::: Available records

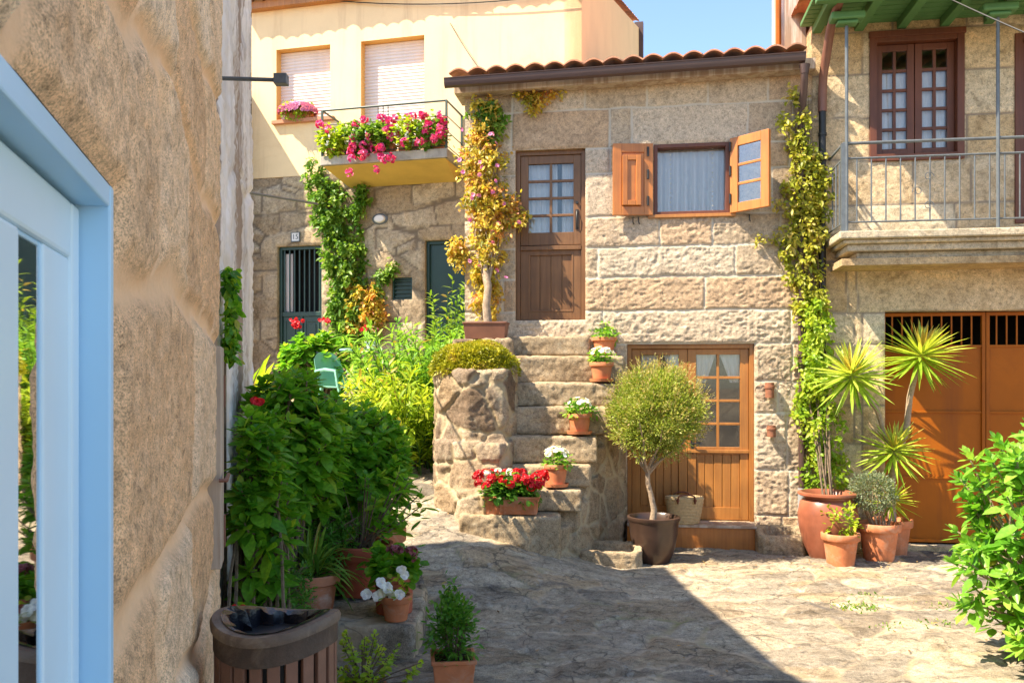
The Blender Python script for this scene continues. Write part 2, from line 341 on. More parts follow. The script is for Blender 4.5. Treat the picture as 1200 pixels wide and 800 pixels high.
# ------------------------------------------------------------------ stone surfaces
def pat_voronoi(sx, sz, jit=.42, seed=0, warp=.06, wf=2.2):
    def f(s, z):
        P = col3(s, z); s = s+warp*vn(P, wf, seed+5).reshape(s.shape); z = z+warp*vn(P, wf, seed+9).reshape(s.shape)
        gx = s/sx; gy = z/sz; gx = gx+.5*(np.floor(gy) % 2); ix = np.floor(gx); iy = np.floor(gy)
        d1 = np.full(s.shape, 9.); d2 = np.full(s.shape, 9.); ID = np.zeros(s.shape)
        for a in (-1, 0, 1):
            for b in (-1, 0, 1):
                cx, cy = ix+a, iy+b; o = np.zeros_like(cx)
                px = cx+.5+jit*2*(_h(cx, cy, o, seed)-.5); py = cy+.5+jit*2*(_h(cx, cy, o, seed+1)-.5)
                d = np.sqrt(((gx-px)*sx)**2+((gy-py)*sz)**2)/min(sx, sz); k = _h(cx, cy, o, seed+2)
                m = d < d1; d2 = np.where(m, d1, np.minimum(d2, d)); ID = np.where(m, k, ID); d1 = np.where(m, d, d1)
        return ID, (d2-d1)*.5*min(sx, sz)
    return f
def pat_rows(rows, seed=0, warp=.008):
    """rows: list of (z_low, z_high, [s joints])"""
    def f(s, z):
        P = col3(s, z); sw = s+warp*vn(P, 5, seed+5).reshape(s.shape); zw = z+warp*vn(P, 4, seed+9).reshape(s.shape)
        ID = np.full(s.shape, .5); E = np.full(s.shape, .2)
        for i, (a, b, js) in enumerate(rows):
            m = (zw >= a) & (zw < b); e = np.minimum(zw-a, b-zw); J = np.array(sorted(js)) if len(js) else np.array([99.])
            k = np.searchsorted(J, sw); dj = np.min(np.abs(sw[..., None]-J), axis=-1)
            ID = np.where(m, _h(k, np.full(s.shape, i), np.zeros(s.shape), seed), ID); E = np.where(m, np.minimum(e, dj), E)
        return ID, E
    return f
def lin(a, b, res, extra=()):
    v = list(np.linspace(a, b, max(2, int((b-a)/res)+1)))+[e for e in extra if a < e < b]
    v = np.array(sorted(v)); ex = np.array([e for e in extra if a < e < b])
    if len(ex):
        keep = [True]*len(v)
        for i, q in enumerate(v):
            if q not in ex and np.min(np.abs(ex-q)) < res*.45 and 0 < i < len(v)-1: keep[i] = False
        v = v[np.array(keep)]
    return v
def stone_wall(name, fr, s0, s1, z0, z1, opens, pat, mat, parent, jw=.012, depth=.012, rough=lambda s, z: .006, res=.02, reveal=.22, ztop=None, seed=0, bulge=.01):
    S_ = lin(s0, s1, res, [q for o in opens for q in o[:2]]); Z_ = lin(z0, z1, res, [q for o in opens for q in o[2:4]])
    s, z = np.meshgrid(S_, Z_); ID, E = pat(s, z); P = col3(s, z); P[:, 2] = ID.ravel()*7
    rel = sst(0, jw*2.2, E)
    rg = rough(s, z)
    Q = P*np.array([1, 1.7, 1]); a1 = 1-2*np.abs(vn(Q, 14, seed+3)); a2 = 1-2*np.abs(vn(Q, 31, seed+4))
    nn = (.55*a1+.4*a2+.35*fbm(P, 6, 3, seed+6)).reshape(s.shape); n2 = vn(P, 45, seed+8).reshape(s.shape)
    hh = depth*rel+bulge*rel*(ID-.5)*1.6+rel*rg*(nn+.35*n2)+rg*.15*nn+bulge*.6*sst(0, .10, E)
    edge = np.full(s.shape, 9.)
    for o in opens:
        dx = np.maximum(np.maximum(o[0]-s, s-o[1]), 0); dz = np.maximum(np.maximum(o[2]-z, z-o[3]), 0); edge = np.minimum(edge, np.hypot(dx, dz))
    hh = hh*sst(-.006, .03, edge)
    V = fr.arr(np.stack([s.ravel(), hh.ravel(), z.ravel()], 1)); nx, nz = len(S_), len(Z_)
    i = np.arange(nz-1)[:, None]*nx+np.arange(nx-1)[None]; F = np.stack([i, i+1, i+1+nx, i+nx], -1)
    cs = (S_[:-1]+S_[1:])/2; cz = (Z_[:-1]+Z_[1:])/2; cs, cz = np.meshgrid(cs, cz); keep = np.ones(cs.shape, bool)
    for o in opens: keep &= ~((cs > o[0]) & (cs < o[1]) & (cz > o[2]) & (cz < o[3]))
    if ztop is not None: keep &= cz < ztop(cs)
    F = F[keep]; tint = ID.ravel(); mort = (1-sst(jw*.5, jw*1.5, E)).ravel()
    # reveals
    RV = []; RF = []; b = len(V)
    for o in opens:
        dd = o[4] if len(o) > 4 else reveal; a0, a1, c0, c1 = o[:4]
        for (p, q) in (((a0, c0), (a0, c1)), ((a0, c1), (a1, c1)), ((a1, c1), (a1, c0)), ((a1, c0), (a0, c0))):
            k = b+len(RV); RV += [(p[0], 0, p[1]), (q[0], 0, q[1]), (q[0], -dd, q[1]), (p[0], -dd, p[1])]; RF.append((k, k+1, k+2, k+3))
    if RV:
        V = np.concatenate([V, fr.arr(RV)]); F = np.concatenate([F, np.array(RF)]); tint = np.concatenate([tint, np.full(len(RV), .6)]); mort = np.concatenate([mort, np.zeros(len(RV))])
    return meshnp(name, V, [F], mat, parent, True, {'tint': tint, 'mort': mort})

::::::
::: Available records

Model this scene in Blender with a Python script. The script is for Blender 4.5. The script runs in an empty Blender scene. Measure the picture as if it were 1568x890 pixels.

::::::
::: Available records

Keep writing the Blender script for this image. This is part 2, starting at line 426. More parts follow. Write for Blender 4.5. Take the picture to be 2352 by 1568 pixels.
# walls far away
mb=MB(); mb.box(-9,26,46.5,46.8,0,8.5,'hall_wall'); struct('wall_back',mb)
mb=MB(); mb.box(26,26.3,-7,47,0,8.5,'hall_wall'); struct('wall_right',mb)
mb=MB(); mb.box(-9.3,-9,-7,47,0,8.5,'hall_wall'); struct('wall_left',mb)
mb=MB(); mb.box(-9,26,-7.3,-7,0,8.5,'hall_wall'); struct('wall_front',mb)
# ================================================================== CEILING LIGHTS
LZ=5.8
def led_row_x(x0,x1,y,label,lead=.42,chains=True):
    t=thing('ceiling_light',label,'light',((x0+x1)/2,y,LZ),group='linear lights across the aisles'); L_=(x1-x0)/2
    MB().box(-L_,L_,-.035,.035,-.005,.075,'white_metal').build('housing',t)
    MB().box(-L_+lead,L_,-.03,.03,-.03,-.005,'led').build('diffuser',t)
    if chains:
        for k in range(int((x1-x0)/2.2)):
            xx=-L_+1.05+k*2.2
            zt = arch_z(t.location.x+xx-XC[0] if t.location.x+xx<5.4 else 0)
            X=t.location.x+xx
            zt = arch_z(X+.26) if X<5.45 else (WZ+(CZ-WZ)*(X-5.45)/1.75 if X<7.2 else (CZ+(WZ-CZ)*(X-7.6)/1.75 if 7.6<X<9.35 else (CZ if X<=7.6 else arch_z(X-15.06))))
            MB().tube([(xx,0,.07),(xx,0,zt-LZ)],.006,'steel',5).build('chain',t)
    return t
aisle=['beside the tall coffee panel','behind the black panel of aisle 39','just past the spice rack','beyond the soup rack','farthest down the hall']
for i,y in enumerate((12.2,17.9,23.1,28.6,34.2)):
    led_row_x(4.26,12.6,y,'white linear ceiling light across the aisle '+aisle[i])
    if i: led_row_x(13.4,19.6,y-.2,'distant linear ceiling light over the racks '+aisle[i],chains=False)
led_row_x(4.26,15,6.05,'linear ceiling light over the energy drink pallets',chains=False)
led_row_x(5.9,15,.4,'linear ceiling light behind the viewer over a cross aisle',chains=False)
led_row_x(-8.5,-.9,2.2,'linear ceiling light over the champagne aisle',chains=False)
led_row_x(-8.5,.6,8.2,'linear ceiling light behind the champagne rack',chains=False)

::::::

Objective: Read through the entries and copy every line that includes "Python".

Task output:
The Blender Python script for this scene continues. Write part 2, from line 341 on. More parts follow. The script is for Blender 4.5. Treat the picture as 1200 pixels wide and 800 pixels high.
Model this scene in Blender with a Python script. The script is for Blender 4.5. The script runs in an empty Blender scene. Measure the picture as if it were 1568x890 pixels.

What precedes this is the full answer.